# STATED TASK
Copy each line exactly. Drop every picture.
*** DATASET EXCERPT ***
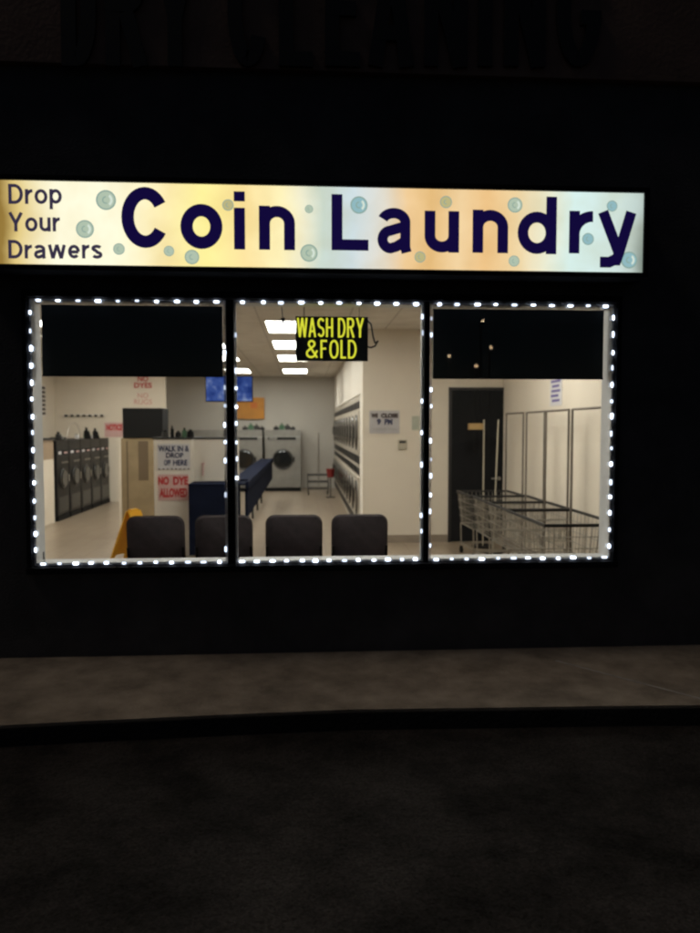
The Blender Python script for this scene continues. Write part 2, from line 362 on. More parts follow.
def letter_mesh(bm, ch, x0, x1, z0, z1, y, t, depth):
    n_ = 0
    for path in glyph(ch, x1 - x0, z1 - z0, t):
        pts = [Vector((p[0] + x0, p[1] + z0)) for p in path]
        q = [pts[0]]
        for p in pts[1:]:
            if (p - q[-1]).length > 1e-4: q.append(p)
        pts = q; closed = (pts[0] - pts[-1]).length < 1e-3 and len(pts) > 4
        if closed: pts = pts[:-1]
        N = len(pts); L = []; Rr = []; yy = y - n_ * .0004; n_ += 1
        for i in range(N):
            a_ = pts[i - 1] if (i or closed) else None; b_ = pts[(i + 1) % N] if (i < N - 1 or closed) else None
            d1_ = (pts[i] - a_).normalized() if a_ is not None else (b_ - pts[i]).normalized()
            d2_ = (b_ - pts[i]).normalized() if b_ is not None else d1_
            n1 = Vector((-d1_.y, d1_.x)); n2 = Vector((-d2_.y, d2_.x)); m_ = (n1 + n2)
            m_ = m_.normalized() if m_.length > .1 else n1
            e_ = m_ * (t / 2 / max(.45, m_.dot(n1)))
            L.append(pts[i] + e_); Rr.append(pts[i] - e_)
        def v3(p, yv): return bm.verts.new((p.x, yv, p.y))
        Lf = [v3(p, yy - depth) for p in L]; Rf = [v3(p, yy - depth) for p in Rr]
        Lb = [v3(p, yy) for p in L]; Rb = [v3(p, yy) for p in Rr]
        for i in range(N if closed else N - 1):
            j = (i + 1) % N
            bm.faces.new((Lf[i], Lf[j], Rf[j], Rf[i])); bm.faces.new((Lf[i], Lb[i], Lb[j], Lf[j])); bm.faces.new((Rf[i], Rf[j], Rb[j], Rb[i]))
        if not closed:
            bm.faces.new((Lf[0], Rf[0], Rb[0], Lb[0])); bm.faces.new((Lf[-1], Lb[-1], Rb[-1], Rf[-1]))

# ------------------------------------------------------------------ ground
kerb_px = [(-160, 740), (0, 727.5), (75, 723.5), (150, 720), (250, 715.5), (350, 711.5), (430, 710.3), (500, 709.5), (600, 708), (700, 707), (860, 705)]
kerb = [onz(x, y) for x, y in kerb_px]
kl, kr = kerb[0], kerb[-1]
kline = [(-14, kl.y - .35)] + [(p.x, p.y) for p in kerb] + [(14, kr.y + .02)]
KH = .12
bm = B(); slab(bm, [(-14, .02)] + [(x, y + .03) for x, y in kline] + [(14, .02)], -KH - .1, 0.0)
struct(build('sidewalk', bm, M['sidewalk']))
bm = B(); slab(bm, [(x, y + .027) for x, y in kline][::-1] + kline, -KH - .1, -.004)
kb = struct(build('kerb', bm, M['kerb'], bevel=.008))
bm = B(); box(bm, -60, 60, -90, .3, -KH - .3, -KH)
struct(build('parking_lot', bm, M['asphalt']))
a, b = onz(556, 661), onz(712, 702)
bm = B(); dv = (b - a).normalized(); nv = Vector((-dv.y, dv.x, 0)) * .009
slab(bm, [tuple((p + q).xy) for p, q in ((a, -nv), (b, -nv), (b, nv), (a, nv))], -.01, .004)
struct(build('pavement_joint', bm, M['joint']))
bm = B()
for x in (-4.6, 5.2):                       # control joints struck across the walk
    box(bm, x - .006, x + .006, -1.25, 0.0, -.02, .003)
struct(build('pavement_seam', bm, M['kerb']))

# ------------------------------------------------------------------ room constants
XL, XR, ZB, ZT = -2.043, 2.429, .709, 2.716
M1, M2 = (-.586, -.530), (.925, .964)
RX = 3.04; LX = -5.85; CZ = 3.24
YB = 21.2 - DIST; YP = 11.0 - DIST; YE = 17.6 - DIST
PX = .885                                  # corner of the front partition

# ------------------------------------------------------------------ shop front
shop = thing('shop_building', 'dark stucco laundry shop front with three lit windows in a row', 'building')
bm = B(); WT = .22
box(bm, -14, XL, 0, WT, -.1, 6.2); box(bm, XR, 14, 0, WT, -.1, 6.2)
box(bm, XL, XR, 0, WT, -.1, ZB); box(bm, XL, XR, 0, WT, ZT, 6.2)
build('wall', bm, M['wall_out'], shop)
bx('roof', M['black_metal'], shop, -14.05, 14.05, -.05, 17.5, 6.2, 6.3)
bm = B(); box(bm, XL - .045, XR + .045, -.03, -.002, ZT + .012, ZT + .06); box(bm, XL - .045, XR + .045, -.05, -.002, ZB - .06, ZB - .012)
box(bm, XL - .045, XL - .012, -.03, -.002, ZB - .012, ZT + .012); box(bm, XR + .012, XR + .045, -.03, -.002, ZB - .012, ZT + .012)
build('window_trim', bm, M['black_metal'], shop)
names = ('left', 'middle', 'right')
for i, (xa, xb) in enumerate(((XL, M1[0]), (M1[1], M2[0]), (M2[1], XR))):
    bm = B(); t = .012
    la = .0 if i else .0
    box(bm, xa + .001, xa + t, .012, .20 if i == 0 else .09, ZB + .001, ZT - .001)
    box(bm, xb - t, xb - .001, .012, .20 if i == 2 else .09, ZB + .001, ZT - .001)
    box(bm, xa + t + .001, xb - t - .001, .012, .20, ZB + .001, ZB + t); box(bm, xa + t + .001, xb - t - .001, .012, .20, ZT - t, ZT - .001)
    fr = build('window', bm, M['white_frame'], shop)
    bx('glass', M['glass'], fr, xa + t + .002, xb - t - .002, .002, .008, ZB + t + .002, ZT - t - .002)
bm = B(); box(bm, M1[0] + .001, M1[1] - .001, -.03, .10, ZB, ZT); build('mullion', bm, M['black_metal'], shop)
bm = B(); box(bm, M2[0] + .001, M2[1] - .001, -.03, .10, ZB, ZT); build('mullion', bm, M['black_metal'], shop)
# high fascia with the old lettering
fa = at(20, 73, DIST); fb = at(640, 73, DIST)
fasc = thing('fascia_sign', 'unlit brown fascia board high above the lit sign, big dark DRY CLEANING letters', 'sign')
zb = at(350, 72, DIST - .05).z
bx('board', M['fascia'], fasc, -4.5, 4.2, -.06, -.002, zb, zb + 1.05)
for ch, x0, x1 in (('D', 62, 97), ('R', 106, 148), ('Y', 155, 196), ('C', 228, 268), ('L', 279, 313), ('E', 325, 360), ('A', 368, 414), ('N', 424, 467), ('I', 476, 494), ('N', 504, 545), ('G', 556, 600)):
    A = at(x0, 66, DIST - .08); C = at(x1, 66, DIST - .08)
    bm = B(); letter_mesh(bm, ch, A.x, C.x, A.z, A.z + .80, -.062, .105, .03); build('letter', bm, M['black_letter'], fasc)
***
# EXERCISE RESPONSE
The Blender Python script for this scene continues. Write part 2, from line 362 on. More parts follow.
def letter_mesh(bm, ch, x0, x1, z0, z1, y, t, depth):
    n_ = 0
    for path in glyph(ch, x1 - x0, z1 - z0, t):
        pts = [Vector((p[0] + x0, p[1] + z0)) for p in path]
        q = [pts[0]]
        for p in pts[1:]:
            if (p - q[-1]).length > 1e-4: q.append(p)
        pts = q; closed = (pts[0] - pts[-1]).length < 1e-3 and len(pts) > 4
        if closed: pts = pts[:-1]
        N = len(pts); L = []; Rr = []; yy = y - n_ * .0004; n_ += 1
        for i in range(N):
            a_ = pts[i - 1] if (i or closed) else None; b_ = pts[(i + 1) % N] if (i < N - 1 or closed) else None
            d1_ = (pts[i] - a_).normalized() if a_ is not None else (b_ - pts[i]).normalized()
            d2_ = (b_ - pts[i]).normalized() if b_ is not None else d1_
            n1 = Vector((-d1_.y, d1_.x)); n2 = Vector((-d2_.y, d2_.x)); m_ = (n1 + n2)
            m_ = m_.normalized() if m_.length > .1 else n1
            e_ = m_ * (t / 2 / max(.45, m_.dot(n1)))
            L.append(pts[i] + e_); Rr.append(pts[i] - e_)
        def v3(p, yv): return bm.verts.new((p.x, yv, p.y))
        Lf = [v3(p, yy - depth) for p in L]; Rf = [v3(p, yy - depth) for p in Rr]
        Lb = [v3(p, yy) for p in L]; Rb = [v3(p, yy) for p in Rr]
        for i in range(N if closed else N - 1):
            j = (i + 1) % N
            bm.faces.new((Lf[i], Lf[j], Rf[j], Rf[i])); bm.faces.new((Lf[i], Lb[i], Lb[j], Lf[j])); bm.faces.new((Rf[i], Rf[j], Rb[j], Rb[i]))
        if not closed:
            bm.faces.new((Lf[0], Rf[0], Rb[0], Lb[0])); bm.faces.new((Lf[-1], Lb[-1], Rb[-1], Rf[-1]))

# ------------------------------------------------------------------ ground
kerb_px = [(-160, 740), (0, 727.5), (75, 723.5), (150, 720), (250, 715.5), (350, 711.5), (430, 710.3), (500, 709.5), (600, 708), (700, 707), (860, 705)]
kerb = [onz(x, y) for x, y in kerb_px]
kl, kr = kerb[0], kerb[-1]
kline = [(-14, kl.y - .35)] + [(p.x, p.y) for p in kerb] + [(14, kr.y + .02)]
KH = .12
bm = B(); slab(bm, [(-14, .02)] + [(x, y + .03) for x, y in kline] + [(14, .02)], -KH - .1, 0.0)
struct(build('sidewalk', bm, M['sidewalk']))
bm = B(); slab(bm, [(x, y + .027) for x, y in kline][::-1] + kline, -KH - .1, -.004)
kb = struct(build('kerb', bm, M['kerb'], bevel=.008))
bm = B(); box(bm, -60, 60, -90, .3, -KH - .3, -KH)
struct(build('parking_lot', bm, M['asphalt']))
a, b = onz(556, 661), onz(712, 702)
bm = B(); dv = (b - a).normalized(); nv = Vector((-dv.y, dv.x, 0)) * .009
slab(bm, [tuple((p + q).xy) for p, q in ((a, -nv), (b, -nv), (b, nv), (a, nv))], -.01, .004)
struct(build('pavement_joint', bm, M['joint']))
bm = B()
for x in (-4.6, 5.2):                       # control joints struck across the walk
    box(bm, x - .006, x + .006, -1.25, 0.0, -.02, .003)
struct(build('pavement_seam', bm, M['kerb']))

# ------------------------------------------------------------------ room constants
XL, XR, ZB, ZT = -2.043, 2.429, .709, 2.716
M1, M2 = (-.586, -.530), (.925, .964)
RX = 3.04; LX = -5.85; CZ = 3.24
YB = 21.2 - DIST; YP = 11.0 - DIST; YE = 17.6 - DIST
PX = .885                                  # corner of the front partition

# ------------------------------------------------------------------ shop front
shop = thing('shop_building', 'dark stucco laundry shop front with three lit windows in a row', 'building')
bm = B(); WT = .22
box(bm, -14, XL, 0, WT, -.1, 6.2); box(bm, XR, 14, 0, WT, -.1, 6.2)
box(bm, XL, XR, 0, WT, -.1, ZB); box(bm, XL, XR, 0, WT, ZT, 6.2)
build('wall', bm, M['wall_out'], shop)
bx('roof', M['black_metal'], shop, -14.05, 14.05, -.05, 17.5, 6.2, 6.3)
bm = B(); box(bm, XL - .045, XR + .045, -.03, -.002, ZT + .012, ZT + .06); box(bm, XL - .045, XR + .045, -.05, -.002, ZB - .06, ZB - .012)
box(bm, XL - .045, XL - .012, -.03, -.002, ZB - .012, ZT + .012); box(bm, XR + .012, XR + .045, -.03, -.002, ZB - .012, ZT + .012)
build('window_trim', bm, M['black_metal'], shop)
names = ('left', 'middle', 'right')
for i, (xa, xb) in enumerate(((XL, M1[0]), (M1[1], M2[0]), (M2[1], XR))):
    bm = B(); t = .012
    la = .0 if i else .0
    box(bm, xa + .001, xa + t, .012, .20 if i == 0 else .09, ZB + .001, ZT - .001)
    box(bm, xb - t, xb - .001, .012, .20 if i == 2 else .09, ZB + .001, ZT - .001)
    box(bm, xa + t + .001, xb - t - .001, .012, .20, ZB + .001, ZB + t); box(bm, xa + t + .001, xb - t - .001, .012, .20, ZT - t, ZT - .001)
    fr = build('window', bm, M['white_frame'], shop)
    bx('glass', M['glass'], fr, xa + t + .002, xb - t - .002, .002, .008, ZB + t + .002, ZT - t - .002)
bm = B(); box(bm, M1[0] + .001, M1[1] - .001, -.03, .10, ZB, ZT); build('mullion', bm, M['black_metal'], shop)
bm = B(); box(bm, M2[0] + .001, M2[1] - .001, -.03, .10, ZB, ZT); build('mullion', bm, M['black_metal'], shop)
# high fascia with the old lettering
fa = at(20, 73, DIST); fb = at(640, 73, DIST)
fasc = thing('fascia_sign', 'unlit brown fascia board high above the lit sign, big dark DRY CLEANING letters', 'sign')
zb = at(350, 72, DIST - .05).z
bx('board', M['fascia'], fasc, -4.5, 4.2, -.06, -.002, zb, zb + 1.05)
for ch, x0, x1 in (('D', 62, 97), ('R', 106, 148), ('Y', 155, 196), ('C', 228, 268), ('L', 279, 313), ('E', 325, 360), ('A', 368, 414), ('N', 424, 467), ('I', 476, 494), ('N', 504, 545), ('G', 556, 600)):
    A = at(x0, 66, DIST - .08); C = at(x1, 66, DIST - .08)
    bm = B(); letter_mesh(bm, ch, A.x, C.x, A.z, A.z + .80, -.062, .105, .03); build('letter', bm, M['black_letter'], fasc)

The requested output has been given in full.